Del evangelio de san Lucas 2,22-40

Cuando llegó el tiempo de la purificación, según la ley de Moisés, los padres de Jesús lo llevaron a Jerusalén, para presentarlo al Señor, de acuerdo con lo escrito en la ley del Señor: “Todo primogénito varón será consagrado al Señor”, y para entregar la oblación, como dice la ley del Señor: “un par de tórtolas o dos pichones.”

Vivía entonces en Jerusalén un hombre llamado Simeón, hombre justo y piadoso, que aguardaba el consuelo de Israel; y el Espíritu Santo moraba en él. Había recibido un oráculo del Espíritu Santo: que no vería la muerte antes de ver al Mesías del Señor. Impulsado por el Espíritu, fue al templo. Cuando entraban con el niño Jesús sus padres para cumplir con él lo previsto por la ley, Simeón lo tomó en brazos y bendijo a Dios diciendo: “Ahora, Señor, según tu promesa, puedes dejar a tu siervo irse en paz. Porque mis ojos han visto a tu Salvador, a quien has presentado ante todos los pueblos: luz para alumbrar a las naciones y gloria de tu pueblo Israel.” Su padre y su madre estaban admirados por lo que se decía del niño. Simeón los bendijo, diciendo a María, su madre: “Mira, éste está puesto para que muchos en Israel caigan y se levanten; será como una bandera discutida: así quedará clara la actitud de muchos corazones. Y a ti, una espada te traspasará el alma.”

Había también una profetisa, Ana, hija de Fanuel, de la tribu de Aser. Era una mujer muy anciana; de jovencita había vivido siete años casada, y luego viuda hasta los ochenta y cuatro; no se apartaba del templo día y noche, sirviendo a Dios con ayunos y oraciones. Acercándose en aquel momento, daba gracias a Dios y hablaba del niño a todos los que aguardaban la liberación de Jerusalén.

Y, cuando cumplieron todo lo que prescribía la ley del Señor, se volvieron a Galilea, a su ciudad de Nazaret. El niño iba creciendo y robusteciéndose, y se llenaba de sabiduría; y la gracia de Dios lo acompañaba.

RESPUESTA A LA PALABRA

La crónica de san Lucas comienza y termina
haciendo referencia a la humanidad del Señor,
que se desenvuelve en las coordenadas
de todo hombre sujeto a la ley de la naturaleza,
y a las normas y costumbres de su pueblo.

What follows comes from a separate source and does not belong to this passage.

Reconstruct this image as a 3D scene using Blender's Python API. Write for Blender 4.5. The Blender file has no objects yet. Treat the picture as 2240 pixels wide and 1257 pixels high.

Comienza advirtiendo: “Cuando llegó el tiempo…”.
Y Termina diciendo: “Iba creciendo y robusteciéndose…”

Sin embargo, ese Niño que es presentado en el Templo
es Alguien distinto al común de los mortales.
Es el esperado desde que el hombre iniciara su andadura
en este “valle de lágrimas”.
La espera de Aquel que devolviera a todo hombre
su plena dignidad y el sentido último de su existencia.

Conmueve ver a dos ancianos, curtidos por la esperanza,
levantarlo en brazos y cantar al mundo
la razón de aquella criatura:
“La salvación a todas las gentes”, sin excepción.
Con Jesús llega la “Luz para todas las naciones”
y “la gloria esperada del pueblo de Israel”.

Con Jesús, en medio de nosotros, inicia el mundo su recta final.
Simeón testifica con sus palabras el cumplimiento
de la “Promesa de Dios”.
Simeón puede dejar este mundo en paz,
porque ya tiene en sus manos el mundo definitivo
y ha contemplado la verdad última del mayor deseo humano:
Tocar el Cielo, dejándose ganar por Él.

Pero no todos los hombres acogerán de igual modo a este Niño
cuando se haga hombre. Cuando anuncie y denuncie
la estructura de pecado que les envuelve.
“Será como una bandera discutida”.
 

Cada hombre tendrá que posicionarse ante Él.
Tendrá que elegir entre seguir viviendo
con los criterios del “hombre viejo”, en el que Dios-Amor no cabe,
y el “hombre-nuevo”, renacido de Dios,
y cuyos criterios se ahorman a los de Jesús,
que no ha venido a ser servido, sino a servir.
Será pues, piedra de escándalo, piedra de tropiezo,
porque no se impondrá, pero su propuesta sobre la Verdad
quedará evidenciada para todos.

La aceptación del Señor,
en medio de un mundo que le es hostil,
necesariamente lleva aparejado un plus,
no sólo de amor, sino de sufrimiento.